My chalk talk yesterday at the BI Conference went.... ok. Unfortunately, despite having asked for projector so I could show my demo code it turned out the screen I got was pretty small so only the people in the front few rows could see anything. So I told everyone that I would put the code up on my blog so they could study the code in more detail and this is the first such post.

One of the points I wanted to make when discussing how to calculate trend values for KPIs in MDX is that we really need to think about the formulas we're implementing to make sure they actually provide useful results. Unfortunately the business people we talk to often have even less idea than we do about what kind of calculations actually make sense: there's a real need for input from someone with a statistical background, and I only wish I knew more about this subject. For example if your sales vary a lot by season (you might be selling ice cream, so sales are always going to be much higher in summer than in winter) there's no point looking at previous period growth to determine whether your sales are growing or not because the strong seasonal component will mask the long term trend.

As I said, for this presentation I looked at a book I've had hanging around on my shelf for years which is basically a stats textbook for managers and MBA students: "Quantitative Methods for Decision Makers" by Mik Wisniewski. It explains some simple algorithms and techniques for analysing data that are very relevant for BI practitioners and I took the method for calculating a seasonally-adjusted total and translated it into an MDX query on Adventure Works as an illustration.

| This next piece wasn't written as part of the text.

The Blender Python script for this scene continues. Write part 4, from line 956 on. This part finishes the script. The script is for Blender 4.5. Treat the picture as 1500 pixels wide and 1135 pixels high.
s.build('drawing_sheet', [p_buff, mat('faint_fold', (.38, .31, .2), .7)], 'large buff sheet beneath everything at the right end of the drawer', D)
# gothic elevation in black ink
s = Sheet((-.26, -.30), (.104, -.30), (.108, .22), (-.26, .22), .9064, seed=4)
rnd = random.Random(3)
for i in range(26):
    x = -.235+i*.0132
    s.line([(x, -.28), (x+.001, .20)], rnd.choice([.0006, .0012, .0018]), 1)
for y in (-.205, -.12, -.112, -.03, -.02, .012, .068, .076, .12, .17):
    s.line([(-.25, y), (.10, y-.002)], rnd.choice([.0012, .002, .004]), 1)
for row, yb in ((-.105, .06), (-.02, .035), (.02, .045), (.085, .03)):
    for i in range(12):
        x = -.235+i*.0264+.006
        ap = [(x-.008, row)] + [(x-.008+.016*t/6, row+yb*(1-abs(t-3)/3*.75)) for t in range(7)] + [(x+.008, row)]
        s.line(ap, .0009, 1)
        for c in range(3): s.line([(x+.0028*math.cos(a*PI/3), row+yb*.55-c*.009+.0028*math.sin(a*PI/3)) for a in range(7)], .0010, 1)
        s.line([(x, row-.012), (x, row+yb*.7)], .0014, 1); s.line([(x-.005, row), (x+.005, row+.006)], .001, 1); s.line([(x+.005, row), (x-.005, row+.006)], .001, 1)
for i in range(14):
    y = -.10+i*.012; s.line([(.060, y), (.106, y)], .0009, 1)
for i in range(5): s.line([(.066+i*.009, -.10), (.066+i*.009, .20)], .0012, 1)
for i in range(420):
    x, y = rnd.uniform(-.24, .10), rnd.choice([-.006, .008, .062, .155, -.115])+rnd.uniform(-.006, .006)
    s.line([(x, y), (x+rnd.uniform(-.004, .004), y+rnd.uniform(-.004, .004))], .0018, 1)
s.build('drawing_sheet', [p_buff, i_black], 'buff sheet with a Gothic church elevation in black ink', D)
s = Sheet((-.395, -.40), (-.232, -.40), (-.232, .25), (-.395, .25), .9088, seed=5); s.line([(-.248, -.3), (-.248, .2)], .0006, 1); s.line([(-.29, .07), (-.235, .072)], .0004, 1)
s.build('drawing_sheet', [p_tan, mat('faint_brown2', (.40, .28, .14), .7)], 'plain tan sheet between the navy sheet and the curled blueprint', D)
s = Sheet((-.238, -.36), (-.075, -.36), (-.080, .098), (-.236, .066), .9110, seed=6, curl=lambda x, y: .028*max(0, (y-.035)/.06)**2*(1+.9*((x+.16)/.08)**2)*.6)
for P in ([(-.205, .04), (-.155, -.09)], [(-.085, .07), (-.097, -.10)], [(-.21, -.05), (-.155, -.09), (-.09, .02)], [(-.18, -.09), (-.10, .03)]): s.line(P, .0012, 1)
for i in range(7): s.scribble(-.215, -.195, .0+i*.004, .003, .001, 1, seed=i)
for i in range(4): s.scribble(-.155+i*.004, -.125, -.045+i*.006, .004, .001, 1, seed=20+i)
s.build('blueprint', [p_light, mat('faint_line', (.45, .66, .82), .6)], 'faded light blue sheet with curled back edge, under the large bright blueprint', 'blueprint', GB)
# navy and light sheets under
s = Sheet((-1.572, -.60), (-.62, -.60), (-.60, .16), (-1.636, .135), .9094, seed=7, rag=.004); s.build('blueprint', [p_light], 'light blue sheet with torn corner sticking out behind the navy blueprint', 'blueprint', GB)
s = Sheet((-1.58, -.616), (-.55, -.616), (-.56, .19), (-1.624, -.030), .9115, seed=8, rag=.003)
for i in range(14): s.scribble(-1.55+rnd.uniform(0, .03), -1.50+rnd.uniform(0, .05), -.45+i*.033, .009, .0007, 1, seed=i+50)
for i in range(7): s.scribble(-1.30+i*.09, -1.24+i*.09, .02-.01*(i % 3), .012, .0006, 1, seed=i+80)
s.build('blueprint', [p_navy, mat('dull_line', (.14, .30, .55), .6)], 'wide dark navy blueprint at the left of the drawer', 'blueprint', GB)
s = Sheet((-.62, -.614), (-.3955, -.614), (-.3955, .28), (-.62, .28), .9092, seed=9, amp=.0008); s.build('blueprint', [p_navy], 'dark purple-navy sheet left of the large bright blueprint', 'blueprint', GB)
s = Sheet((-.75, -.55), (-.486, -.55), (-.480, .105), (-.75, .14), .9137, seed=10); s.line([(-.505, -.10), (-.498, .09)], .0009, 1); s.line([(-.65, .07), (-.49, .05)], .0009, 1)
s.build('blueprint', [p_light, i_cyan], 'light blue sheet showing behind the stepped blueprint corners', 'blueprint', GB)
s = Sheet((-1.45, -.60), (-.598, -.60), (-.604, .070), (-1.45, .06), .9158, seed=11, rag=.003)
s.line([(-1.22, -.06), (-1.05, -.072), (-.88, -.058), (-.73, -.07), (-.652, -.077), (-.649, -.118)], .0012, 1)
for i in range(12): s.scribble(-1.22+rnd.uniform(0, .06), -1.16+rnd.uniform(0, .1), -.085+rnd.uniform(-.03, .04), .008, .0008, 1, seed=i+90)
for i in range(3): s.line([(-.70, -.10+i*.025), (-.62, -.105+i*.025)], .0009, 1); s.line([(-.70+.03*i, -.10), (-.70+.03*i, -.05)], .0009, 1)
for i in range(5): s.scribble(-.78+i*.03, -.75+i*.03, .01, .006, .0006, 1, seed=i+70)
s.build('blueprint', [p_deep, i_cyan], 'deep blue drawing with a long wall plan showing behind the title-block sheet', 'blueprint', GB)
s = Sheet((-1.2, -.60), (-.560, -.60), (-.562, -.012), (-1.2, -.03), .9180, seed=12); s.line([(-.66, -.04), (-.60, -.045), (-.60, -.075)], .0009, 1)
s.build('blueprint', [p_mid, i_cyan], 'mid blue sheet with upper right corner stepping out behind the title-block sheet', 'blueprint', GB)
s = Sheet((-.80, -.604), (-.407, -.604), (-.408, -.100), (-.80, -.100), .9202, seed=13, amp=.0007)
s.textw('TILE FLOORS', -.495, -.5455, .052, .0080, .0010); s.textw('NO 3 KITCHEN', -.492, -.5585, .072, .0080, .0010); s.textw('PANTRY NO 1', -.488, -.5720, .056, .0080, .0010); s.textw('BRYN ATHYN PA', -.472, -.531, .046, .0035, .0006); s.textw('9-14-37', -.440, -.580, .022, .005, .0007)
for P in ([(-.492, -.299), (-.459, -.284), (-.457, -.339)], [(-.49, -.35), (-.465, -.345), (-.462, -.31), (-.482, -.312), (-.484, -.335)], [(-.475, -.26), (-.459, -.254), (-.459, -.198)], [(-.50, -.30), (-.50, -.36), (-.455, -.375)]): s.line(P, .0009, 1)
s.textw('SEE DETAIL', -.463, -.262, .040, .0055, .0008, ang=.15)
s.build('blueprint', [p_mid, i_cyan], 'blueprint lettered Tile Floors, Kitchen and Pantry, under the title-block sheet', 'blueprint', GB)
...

Here it is:

with
--Calculate a 12-month moving average from 6 months up to and including
--the current member to 6 months after
member measures.movingaverage as
avg(
[Date].[Calendar].currentmember.lag(5)
:
[Date].[Calendar].currentmember.lead(6)
, [Measures].[Internet Sales Amount])

--Centre the underlying trend, by taking the average of the moving average
--for the current member and the next member
member measures.trend as
avg(
{[Date].[Calendar].currentmember,
[Date].[Calendar].currentmember.nextmember}
, measures.movingaverage)

--Find the deviation by dividing Internet Sales by Trend
member measures.deviation as
[Measures].[Internet Sales Amount] / measures.trend

--Find the average deviation for any given month
member measures.averagemonthlydeviation as
avg(
exists(
[Date].[Calendar].[Month].members
, {[Date].[Month of Year].currentmember})
, measures.deviation)

--Find the sum of these average deviations for each month
--then divide by 12 to find out by how much each month's average deviation
--needs to be adjusted by
member measures.adjustedcomponent as
(sum(head([Date].[Calendar].[Month].members,12), measures.averagemonthlydeviation)
/ 12)

--Adjust the monthly deviation by the value we've just found
member measures.adjusteddeviation as
measures.averagemonthlydeviation / measures.adjustedcomponent

--Finally find the seasonally adjusted Internet Sales Amount
member measures.seasonallyadjustedsales as
[Measures].[Internet Sales Amount] / measures.adjusteddeviation

--Run the query
select {[Measures].[Internet Sales Amount], measures.trend, measures.deviation
, measures.averagemonthlydeviation,measures.adjustedcomponent
, measures.adjusteddeviation, measures.seasonallyadjustedsales}
on 0,
[Date].[Calendar].[Month].members
*
[Date].[Month of Year].[Month of Year].members
on 1
from
[Adventure Works]

This works on the following theory. What we want to do is take the Internet Sales Amount measure and remove the seasonal variations so we can view the underlying trend. If we assume that there are three factors in play with our sales, the long term trend, seasonal variations and random factors (for example a health scare in July could kill our ice cream sales that month) then we can say that Sales = Trend * Seasonal Variations * Random Factors. The random factors we can't do anything about, but taking this formula we can say that Trend  = Sales / (Seasonal Variations * Random Factors). To get here, first we estimate the trend by doing a twelve month moving average which hopefully will smooth out those seasonal variations; we then find the deviation from the average for each month and then find the average deviation for each month (eg I can say then that January sales are on average 10% lower than usual, Julys are on average 25% higher than usual). For a whole year we'd like these deviations to cancel each other out and add up to 12; of course they don't so we now need to find what they do add up to then divide by 12, then divide each month's average by this value. We can then take this value and divide Internet Sales Amount by it to find the seasonally-adjusted value, the combination of the trend and the random factors.

Hopefully I haven't screwed up in my interpretation of how it works; it certainly isn't the most robust or optimal bit of MDX I've written either but it shows what you could do if you wanted.